Starkes Misstrauen - nicht allein gegen dieses Glück - erregt in Zehs Buch Jolas Tagebuch, das in den von Sven stammenden Haupttext montiert ist. Viele Begebenheiten, von denen Sven berichtet, stellen sich in diesen Aufzeichnungen anfangs anders und später geradezu konträr dar. Wie es wirklich gewesen ist und wem man trauen kann, wird zusehends eine Sache der Interpretation, die Zeh nun aber allein dem Leser überlässt.

Lebensnotwendige Pausen

Am Ende des Buches ist Theo halb tot und man weiß nicht recht, wie es dazu gekommen ist. Das schönste Bild aus "Nullzeit" zeigt Sven beim Auftauchen vom Wrack. Lange Pausen der Dekompression sind in unterschiedlichen Tiefen nötig, um den Tauchgang ohne körperlichen Schaden zu überstehen.

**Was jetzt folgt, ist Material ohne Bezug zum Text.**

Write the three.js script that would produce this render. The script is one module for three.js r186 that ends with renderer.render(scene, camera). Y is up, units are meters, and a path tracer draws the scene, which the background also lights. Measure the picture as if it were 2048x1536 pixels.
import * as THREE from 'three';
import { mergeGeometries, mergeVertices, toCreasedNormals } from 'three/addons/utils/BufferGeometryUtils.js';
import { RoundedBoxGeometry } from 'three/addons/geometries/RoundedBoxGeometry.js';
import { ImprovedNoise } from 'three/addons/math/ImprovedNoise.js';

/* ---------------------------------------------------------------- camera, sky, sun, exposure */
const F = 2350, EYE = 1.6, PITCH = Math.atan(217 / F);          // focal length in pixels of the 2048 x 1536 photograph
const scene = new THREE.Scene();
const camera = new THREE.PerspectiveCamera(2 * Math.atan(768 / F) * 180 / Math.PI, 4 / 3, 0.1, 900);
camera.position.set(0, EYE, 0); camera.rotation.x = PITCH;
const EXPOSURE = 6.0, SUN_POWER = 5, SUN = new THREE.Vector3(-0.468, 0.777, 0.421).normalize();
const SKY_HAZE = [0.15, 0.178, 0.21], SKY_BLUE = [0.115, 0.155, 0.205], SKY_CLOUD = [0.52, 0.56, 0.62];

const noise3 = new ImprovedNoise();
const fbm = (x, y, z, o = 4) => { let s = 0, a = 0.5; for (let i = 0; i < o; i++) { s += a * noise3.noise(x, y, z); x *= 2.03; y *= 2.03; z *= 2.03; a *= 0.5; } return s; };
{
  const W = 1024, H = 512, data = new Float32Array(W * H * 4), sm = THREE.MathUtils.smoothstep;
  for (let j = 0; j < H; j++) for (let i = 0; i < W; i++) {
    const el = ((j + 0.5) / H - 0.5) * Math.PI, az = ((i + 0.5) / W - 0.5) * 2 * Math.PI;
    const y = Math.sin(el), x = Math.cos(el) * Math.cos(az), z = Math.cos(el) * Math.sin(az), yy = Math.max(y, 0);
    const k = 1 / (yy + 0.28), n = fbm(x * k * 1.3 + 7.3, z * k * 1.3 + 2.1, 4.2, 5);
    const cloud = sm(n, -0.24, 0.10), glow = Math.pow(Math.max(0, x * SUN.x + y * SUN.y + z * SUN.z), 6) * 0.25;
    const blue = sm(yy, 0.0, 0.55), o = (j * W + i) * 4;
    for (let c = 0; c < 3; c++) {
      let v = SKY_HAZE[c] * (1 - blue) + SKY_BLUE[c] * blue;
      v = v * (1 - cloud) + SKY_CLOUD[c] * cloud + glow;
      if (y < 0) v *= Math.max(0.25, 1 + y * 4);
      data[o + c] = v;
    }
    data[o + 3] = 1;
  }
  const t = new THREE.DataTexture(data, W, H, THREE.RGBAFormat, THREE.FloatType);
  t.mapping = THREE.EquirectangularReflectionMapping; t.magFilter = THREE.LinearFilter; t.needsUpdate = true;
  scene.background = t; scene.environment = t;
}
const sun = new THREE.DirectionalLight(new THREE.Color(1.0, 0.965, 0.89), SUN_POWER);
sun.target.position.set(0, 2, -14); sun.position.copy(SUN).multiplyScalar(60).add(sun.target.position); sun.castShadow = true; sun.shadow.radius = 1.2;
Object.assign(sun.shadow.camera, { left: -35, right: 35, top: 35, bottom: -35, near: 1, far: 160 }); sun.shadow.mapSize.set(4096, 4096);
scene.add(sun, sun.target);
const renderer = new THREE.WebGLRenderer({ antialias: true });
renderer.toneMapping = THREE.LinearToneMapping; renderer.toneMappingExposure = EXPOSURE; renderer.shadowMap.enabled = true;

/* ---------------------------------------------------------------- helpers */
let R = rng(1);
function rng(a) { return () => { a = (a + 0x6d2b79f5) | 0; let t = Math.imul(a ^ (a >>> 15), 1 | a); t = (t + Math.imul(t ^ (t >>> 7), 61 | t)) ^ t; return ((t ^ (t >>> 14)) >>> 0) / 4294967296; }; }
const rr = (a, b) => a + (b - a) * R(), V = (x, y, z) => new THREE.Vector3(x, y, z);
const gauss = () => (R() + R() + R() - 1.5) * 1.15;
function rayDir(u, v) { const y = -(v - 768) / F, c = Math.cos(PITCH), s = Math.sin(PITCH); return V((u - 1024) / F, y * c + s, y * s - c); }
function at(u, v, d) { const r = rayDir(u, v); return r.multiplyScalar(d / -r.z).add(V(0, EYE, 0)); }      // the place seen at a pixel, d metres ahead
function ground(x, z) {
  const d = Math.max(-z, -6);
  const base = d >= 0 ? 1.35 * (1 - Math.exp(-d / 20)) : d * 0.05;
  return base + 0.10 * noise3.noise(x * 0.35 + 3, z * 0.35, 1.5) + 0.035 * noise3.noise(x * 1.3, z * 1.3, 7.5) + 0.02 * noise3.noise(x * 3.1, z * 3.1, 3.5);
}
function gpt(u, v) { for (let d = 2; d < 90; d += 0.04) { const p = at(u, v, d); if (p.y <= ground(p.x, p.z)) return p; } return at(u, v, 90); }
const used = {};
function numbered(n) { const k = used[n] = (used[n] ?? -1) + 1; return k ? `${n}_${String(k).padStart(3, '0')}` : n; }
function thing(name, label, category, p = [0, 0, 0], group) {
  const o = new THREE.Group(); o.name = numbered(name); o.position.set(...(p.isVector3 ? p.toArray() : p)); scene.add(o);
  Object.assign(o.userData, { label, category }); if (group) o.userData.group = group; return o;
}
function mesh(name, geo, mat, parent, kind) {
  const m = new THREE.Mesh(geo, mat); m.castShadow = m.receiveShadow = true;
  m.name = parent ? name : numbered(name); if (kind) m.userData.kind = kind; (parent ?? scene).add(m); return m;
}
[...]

Knapp drei Meter unter der Oberfläche legt Sven eine letzte lange und dabei überlebensnotwendige Pause ein. An diesem unwirklichen Ort gefangen, sieht er, was oben auf dem Beiboot geschieht. Ohne Chance einzugreifen oder zu helfen: wie ein versunkener Zeuge im Meer, der seine eigene Nullzeit überschritten hat. Das ist ein tolles Bild der Interpassivität; man wird es sich ewig merken.